Another engineer said, “Once you get it to the lab, you can test for magnetic and nonmagnetic particles and silicates.” It’s a good bet that silicates would be found in that transport system, commented another engineer.

This all led to the intriguing question of, “How clean is clean?” Systems can contain particulates, acids, and moisture; during a cleanup, what levels of purity do you need to safely put the system back in service?

A manufacturer commented, “Of course, ARI 700 levels are preferred” for refrigerants, but reaching this level is not always practical in the field.

A consultant stated that for new systems, “If you know the lubricant’s acidity initially, you can monitor it regularly to see if it’s changing.” On large systems, it’s a good idea to use lab services.
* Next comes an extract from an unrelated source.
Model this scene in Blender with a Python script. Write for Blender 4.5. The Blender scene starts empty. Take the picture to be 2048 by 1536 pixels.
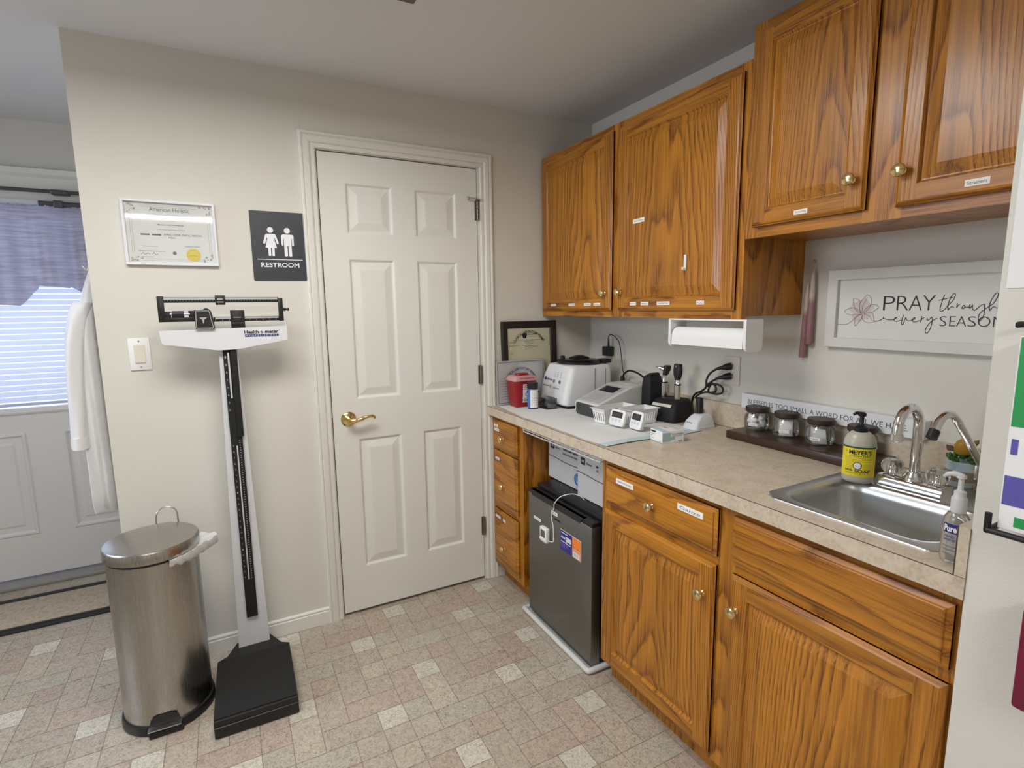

An engineer asked if there are current products for flushing out HFC-POE systems. There are, replied a manufacturer. “You have to disconnect some lines to isolate components first.” The product flushes out sludge.

A manufacturer then asked, “How small is small? What is an acceptable-size particle that will not damage the compressor? Water and acid are bad, but at what levels?”

“Particulates on their own may not be bad,” said another manufacturer. “Wax may not be bad. Together they’re not so good.” ASHRAE may want to study combinations of contaminants in HFC-POE systems.

“I don’t know if you can define how clean ‘clean’ is,” said a component manufacturer. “Manufacturers need to do a better job of telling people what not to do — like flushing systems with water.”

A manufacturer advised contacting the equipment manufacturer when contaminant levels are known, asking whether it could be deleterious to the system.

An outspoken engineer commented that the answer you get “depends on whether the system is in warranty or out. If it’s out of warranty, you might get an intelligent answer.”


A refrigerant manufacturer said that while there are solvents to clean to oem levels, the problem is that you can’t see what’s left behind after the cleaning.

“Just because the solvent comes out clean, doesn’t mean there aren’t contaminants left in the system,” said an engineer. “They can be compacted or stuck somewhere. Sometimes all you can do is do the best you can, and pray,” he said, adding, “This works quite often.”

Then there is the problem of recontamination after burnouts. “How many times has the guy changed out the motor and filter-drier, but neglected to change the oil filter?” asked an engineer. This can result in recontamination of the system.

And on multiple-compressor systems, like refrigeration systems, “If there’s one burnout, you should check out the filter-driers on the other compressors.”